Problem statement:
Extract, unchanged, each line of the listing below from its first line through the line that contains "col = scene.collection", inclusive, and nothing else.

Materials provided:
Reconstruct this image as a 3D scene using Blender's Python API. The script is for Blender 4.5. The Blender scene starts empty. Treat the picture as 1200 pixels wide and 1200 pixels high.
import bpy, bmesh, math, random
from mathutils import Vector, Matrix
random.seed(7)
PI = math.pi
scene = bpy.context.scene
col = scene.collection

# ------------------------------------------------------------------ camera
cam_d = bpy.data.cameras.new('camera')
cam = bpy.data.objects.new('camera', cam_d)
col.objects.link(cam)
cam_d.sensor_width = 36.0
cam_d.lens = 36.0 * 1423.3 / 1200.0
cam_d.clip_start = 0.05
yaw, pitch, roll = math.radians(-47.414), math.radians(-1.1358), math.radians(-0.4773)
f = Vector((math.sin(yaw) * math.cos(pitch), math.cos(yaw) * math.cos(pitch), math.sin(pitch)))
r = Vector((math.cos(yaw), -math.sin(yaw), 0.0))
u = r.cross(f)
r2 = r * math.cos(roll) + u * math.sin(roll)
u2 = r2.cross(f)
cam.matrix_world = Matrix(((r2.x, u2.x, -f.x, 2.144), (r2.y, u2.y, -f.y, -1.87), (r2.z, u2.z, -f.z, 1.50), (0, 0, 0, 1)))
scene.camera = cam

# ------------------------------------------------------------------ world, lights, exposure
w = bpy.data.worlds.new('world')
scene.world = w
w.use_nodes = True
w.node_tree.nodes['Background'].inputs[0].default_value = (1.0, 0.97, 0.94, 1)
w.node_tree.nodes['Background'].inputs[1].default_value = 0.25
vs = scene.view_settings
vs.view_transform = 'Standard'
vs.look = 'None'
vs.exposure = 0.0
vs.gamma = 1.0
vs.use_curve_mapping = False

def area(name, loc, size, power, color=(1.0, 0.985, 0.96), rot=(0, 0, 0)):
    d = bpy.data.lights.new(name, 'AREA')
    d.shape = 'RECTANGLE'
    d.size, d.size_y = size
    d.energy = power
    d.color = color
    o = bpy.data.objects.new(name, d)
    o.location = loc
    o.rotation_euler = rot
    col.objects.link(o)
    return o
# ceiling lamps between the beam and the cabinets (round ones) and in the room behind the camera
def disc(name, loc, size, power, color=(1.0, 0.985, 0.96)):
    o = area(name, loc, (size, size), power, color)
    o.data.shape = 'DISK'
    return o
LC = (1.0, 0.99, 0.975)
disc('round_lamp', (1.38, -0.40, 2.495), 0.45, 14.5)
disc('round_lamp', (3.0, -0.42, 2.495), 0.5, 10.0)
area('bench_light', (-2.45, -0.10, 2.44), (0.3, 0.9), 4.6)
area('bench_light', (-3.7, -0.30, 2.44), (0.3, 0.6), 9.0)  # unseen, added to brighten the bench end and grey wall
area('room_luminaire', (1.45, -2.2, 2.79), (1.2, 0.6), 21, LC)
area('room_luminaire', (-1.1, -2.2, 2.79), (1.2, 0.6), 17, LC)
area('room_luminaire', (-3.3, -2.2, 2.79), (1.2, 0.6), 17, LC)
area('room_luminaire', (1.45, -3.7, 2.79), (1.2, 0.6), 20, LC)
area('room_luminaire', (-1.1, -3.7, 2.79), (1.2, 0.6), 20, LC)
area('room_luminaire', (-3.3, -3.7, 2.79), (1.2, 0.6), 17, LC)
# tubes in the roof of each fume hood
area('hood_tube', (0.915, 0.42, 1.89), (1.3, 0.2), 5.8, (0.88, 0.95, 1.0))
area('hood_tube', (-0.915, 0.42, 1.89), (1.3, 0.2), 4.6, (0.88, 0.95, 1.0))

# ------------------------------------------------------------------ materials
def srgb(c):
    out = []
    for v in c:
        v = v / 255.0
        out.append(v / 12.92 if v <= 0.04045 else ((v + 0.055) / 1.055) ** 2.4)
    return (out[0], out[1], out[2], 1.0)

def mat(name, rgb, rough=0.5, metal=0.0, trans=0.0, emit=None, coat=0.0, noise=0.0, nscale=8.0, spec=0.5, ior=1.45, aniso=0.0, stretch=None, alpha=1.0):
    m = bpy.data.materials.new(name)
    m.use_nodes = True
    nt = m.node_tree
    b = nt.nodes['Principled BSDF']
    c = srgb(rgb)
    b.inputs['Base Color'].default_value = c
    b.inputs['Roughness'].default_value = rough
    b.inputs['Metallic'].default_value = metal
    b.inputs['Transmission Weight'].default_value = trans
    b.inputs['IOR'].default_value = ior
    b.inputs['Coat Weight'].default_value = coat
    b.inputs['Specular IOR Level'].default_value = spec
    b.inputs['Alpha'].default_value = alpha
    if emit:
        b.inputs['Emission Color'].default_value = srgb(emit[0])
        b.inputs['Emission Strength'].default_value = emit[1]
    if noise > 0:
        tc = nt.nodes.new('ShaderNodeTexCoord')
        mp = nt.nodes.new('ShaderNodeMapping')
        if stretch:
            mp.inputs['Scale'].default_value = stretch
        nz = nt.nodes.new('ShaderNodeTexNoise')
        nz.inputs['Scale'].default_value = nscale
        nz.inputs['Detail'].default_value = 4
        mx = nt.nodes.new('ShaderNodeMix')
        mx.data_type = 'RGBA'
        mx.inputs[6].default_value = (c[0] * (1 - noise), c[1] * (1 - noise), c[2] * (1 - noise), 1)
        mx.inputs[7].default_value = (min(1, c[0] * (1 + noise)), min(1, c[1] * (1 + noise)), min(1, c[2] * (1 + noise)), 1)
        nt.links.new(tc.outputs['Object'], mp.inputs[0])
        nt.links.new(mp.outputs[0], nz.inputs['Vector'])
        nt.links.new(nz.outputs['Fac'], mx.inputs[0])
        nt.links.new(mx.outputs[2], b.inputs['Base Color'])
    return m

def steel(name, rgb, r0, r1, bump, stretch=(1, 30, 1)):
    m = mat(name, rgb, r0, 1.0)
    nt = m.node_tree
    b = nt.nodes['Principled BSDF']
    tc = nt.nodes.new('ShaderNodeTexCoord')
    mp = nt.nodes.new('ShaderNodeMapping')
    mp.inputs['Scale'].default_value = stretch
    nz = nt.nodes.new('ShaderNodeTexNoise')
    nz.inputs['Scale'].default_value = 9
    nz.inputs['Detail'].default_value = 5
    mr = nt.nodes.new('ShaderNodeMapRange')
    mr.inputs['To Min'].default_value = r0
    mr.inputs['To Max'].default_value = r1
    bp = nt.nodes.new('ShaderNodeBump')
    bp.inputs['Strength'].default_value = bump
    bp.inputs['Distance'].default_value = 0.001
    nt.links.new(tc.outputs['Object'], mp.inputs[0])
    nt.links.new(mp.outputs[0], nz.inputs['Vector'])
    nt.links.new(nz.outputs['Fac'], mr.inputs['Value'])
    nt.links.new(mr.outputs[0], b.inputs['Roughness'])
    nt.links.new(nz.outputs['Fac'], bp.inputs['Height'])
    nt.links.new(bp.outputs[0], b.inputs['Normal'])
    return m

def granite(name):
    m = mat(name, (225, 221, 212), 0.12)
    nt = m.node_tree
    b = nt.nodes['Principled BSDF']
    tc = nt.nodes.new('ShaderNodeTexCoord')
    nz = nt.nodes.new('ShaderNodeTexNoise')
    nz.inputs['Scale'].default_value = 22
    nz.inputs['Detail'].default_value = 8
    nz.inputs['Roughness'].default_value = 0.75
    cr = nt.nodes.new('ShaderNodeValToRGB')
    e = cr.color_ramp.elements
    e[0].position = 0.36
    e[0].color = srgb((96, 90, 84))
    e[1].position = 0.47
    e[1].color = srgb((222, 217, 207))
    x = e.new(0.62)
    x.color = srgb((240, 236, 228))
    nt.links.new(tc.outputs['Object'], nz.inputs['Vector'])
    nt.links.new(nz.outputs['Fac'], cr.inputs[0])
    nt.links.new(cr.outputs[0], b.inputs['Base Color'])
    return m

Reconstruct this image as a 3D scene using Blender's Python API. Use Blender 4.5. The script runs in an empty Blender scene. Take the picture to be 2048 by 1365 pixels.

Exercise answer:
Reconstruct this image as a 3D scene using Blender's Python API. The script is for Blender 4.5. The Blender scene starts empty. Treat the picture as 1200 pixels wide and 1200 pixels high.
import bpy, bmesh, math, random
from mathutils import Vector, Matrix
random.seed(7)
PI = math.pi
scene = bpy.context.scene
col = scene.collection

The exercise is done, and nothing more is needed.